A UN report claims that renewable sources of energy can provide up to eighty per cent of our needs, so claim 120 experts working with the IPCC (Intergovernmental Panel on Climate Change). All that is needed is for full potential to be harnessed. Better still, it seems that the tipping point of 2ºC is achievable in terms of climate change. We're on track!
This week a four-day meeting of experts in Abu Dhabi, United Arab Emirates, concluded with the presentation of the report. The news is, in a word, optimistic. Renewable energy sources such as eolic power (wind turbines), wave power and power from rivers and dams (hydropower), biomass and sanitary landfills (digestion and combustion of methane gas) and solar panels can meet up to eighty per cent of our energy needs in the near future, freeing humankind from the prison of fossil fuels which apart from being a heavy burden for the economy, also pollute the planet. Furthermore, the 120-strong panel of experts, working with the IPCC in drawing up the report, consider that with the implementation of new measures, the threshold of a 2ºC increase by 2050 is attainable, this being considered as the tipping point, beyond which serious consequences begin to be felt.

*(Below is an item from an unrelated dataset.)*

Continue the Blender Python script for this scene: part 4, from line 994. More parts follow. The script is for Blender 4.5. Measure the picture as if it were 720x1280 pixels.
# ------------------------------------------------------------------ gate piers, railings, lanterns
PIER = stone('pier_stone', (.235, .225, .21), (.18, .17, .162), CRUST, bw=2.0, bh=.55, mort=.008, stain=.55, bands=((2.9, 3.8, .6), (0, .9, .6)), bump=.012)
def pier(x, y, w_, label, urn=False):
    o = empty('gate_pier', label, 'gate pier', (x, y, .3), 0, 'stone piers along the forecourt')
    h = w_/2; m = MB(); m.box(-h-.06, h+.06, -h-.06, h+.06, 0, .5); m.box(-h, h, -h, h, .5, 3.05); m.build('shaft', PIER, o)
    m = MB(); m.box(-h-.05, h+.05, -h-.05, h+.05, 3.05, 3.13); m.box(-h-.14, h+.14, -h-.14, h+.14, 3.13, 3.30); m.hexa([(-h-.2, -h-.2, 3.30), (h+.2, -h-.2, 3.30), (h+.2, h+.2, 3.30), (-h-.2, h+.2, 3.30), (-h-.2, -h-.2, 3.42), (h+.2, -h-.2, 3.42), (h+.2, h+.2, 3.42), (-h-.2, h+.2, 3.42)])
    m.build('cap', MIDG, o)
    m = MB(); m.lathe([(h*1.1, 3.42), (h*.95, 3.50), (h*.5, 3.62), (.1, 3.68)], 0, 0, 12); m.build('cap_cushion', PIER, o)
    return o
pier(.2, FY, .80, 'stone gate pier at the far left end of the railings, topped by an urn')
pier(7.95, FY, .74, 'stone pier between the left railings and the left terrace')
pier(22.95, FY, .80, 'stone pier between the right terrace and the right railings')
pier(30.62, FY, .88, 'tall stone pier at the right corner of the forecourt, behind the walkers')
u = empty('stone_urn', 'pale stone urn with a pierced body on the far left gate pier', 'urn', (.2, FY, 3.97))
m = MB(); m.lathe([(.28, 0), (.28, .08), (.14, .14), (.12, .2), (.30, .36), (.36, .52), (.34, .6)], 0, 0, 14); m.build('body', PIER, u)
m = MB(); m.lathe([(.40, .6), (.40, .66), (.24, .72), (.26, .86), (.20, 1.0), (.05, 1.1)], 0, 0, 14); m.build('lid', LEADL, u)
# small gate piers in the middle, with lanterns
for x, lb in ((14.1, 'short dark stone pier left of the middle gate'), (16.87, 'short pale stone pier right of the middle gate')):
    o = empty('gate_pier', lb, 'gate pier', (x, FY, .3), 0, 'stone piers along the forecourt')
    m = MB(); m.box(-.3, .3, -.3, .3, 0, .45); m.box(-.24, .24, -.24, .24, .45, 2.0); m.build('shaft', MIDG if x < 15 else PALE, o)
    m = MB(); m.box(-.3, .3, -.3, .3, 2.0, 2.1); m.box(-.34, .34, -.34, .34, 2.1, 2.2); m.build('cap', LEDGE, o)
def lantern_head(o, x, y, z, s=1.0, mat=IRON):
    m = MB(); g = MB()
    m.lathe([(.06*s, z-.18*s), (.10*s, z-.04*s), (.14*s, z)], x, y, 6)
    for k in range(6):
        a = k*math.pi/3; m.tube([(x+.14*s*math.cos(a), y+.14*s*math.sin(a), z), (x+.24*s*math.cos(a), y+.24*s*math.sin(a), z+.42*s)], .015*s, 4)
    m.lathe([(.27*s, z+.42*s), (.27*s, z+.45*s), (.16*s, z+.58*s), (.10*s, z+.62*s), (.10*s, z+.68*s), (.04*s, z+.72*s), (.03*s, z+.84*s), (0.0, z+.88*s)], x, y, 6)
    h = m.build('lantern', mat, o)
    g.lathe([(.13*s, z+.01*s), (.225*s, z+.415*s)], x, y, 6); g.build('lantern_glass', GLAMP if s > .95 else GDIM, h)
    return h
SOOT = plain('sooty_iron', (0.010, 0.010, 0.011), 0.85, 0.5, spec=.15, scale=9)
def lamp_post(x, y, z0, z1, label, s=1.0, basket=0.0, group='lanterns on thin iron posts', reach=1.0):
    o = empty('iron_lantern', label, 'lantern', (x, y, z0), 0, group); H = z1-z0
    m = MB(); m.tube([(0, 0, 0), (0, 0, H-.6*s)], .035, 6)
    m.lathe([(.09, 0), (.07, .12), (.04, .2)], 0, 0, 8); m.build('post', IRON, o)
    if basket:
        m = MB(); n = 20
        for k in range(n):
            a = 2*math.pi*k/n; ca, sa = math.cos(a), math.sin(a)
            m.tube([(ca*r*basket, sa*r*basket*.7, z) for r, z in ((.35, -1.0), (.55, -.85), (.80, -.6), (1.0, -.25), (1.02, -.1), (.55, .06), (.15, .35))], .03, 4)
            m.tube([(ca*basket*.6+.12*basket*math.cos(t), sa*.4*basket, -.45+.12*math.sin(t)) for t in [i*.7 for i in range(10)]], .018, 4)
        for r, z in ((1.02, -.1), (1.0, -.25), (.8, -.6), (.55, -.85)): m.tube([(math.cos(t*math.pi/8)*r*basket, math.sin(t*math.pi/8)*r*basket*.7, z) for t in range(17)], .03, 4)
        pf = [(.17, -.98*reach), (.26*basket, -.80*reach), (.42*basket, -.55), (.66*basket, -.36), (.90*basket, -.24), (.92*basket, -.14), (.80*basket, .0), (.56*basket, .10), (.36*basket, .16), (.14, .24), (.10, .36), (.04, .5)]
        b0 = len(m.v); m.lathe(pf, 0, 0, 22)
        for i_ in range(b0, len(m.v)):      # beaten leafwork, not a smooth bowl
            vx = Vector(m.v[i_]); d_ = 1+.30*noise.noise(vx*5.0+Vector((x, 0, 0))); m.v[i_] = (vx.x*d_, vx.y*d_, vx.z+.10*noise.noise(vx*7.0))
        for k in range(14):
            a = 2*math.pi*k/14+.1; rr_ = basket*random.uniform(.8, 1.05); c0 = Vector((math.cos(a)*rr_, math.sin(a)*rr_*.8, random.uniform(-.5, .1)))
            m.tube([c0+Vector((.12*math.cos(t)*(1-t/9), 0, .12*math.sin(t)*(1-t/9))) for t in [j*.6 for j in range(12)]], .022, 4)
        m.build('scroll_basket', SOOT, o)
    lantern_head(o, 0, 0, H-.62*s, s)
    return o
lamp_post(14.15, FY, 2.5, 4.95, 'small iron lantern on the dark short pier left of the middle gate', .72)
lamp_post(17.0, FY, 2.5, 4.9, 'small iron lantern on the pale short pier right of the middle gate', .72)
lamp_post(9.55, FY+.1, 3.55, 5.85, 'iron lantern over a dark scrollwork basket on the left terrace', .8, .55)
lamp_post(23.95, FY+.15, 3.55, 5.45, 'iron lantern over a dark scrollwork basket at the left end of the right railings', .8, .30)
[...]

Apart from delivering this optimistic note, the report serves to issue policy-makers with guidelines for furthering the production of renewable energy sources in their countries.
The report delivers studies of 160 scientific scenarios witnessed around the planet, based upon differing levels of renewable energy sources, environmental and social vectors. An in-depth report on four possible scenarios is presented, the most optimistic being one in which renewables could provide 77% of our global energy demand, up from 13% in 2008.
This would entail serious savings of CO2 and other Greenhouse Effect Gas (GEG) emissions, namely between 220 and 250 gigatons, from 2010 to 2050. The report states that renewable energy sources will increase naturally, but evidently with the implementation of enabling policies, their widespread use will be easier and faster.
For Christiana Figueres, the Executive Secretary of the UN Framework Convention on Climate Change (UNFCCC), the report is "most significant". "They must reach their goal by making use of renewable energy sources on a very large scale. It is also clear that ambitious national policies and strong international cooperation are together the key to the swift and extensive deployment of renewable energies in all countries."
First and foremost, according to Ms. Figueres, is the need for financing and technology to be made available to developing countries, specially the Least Developed Countries, whose increased demands for energy are set to skyrocket in the forthcoming decades, but also these are the countries in many cases, which will be the sources of renewables.
Therefore the onus is upon the industrialized nations to help, rather than hinder: "Industrialized nations need to create the right policy conditions and incentives so that the development and installation of clean energy technologies also receive a major boost in their own energy mixes."
Finally, the report concludes that renewable technologies will become increasingly attractive once the environmental impact of pollution is calculated and included in energy prices, this including pollutants and GEG emissions. Furthermore it points towards a scenario whereby renewable energy sources will describe a sustained decrease in cost in the decades ahead.
Quite how altruistic the "developed" nations will be in helping others, less developed, through no fault of their own, to become energy providers, remains to be seen.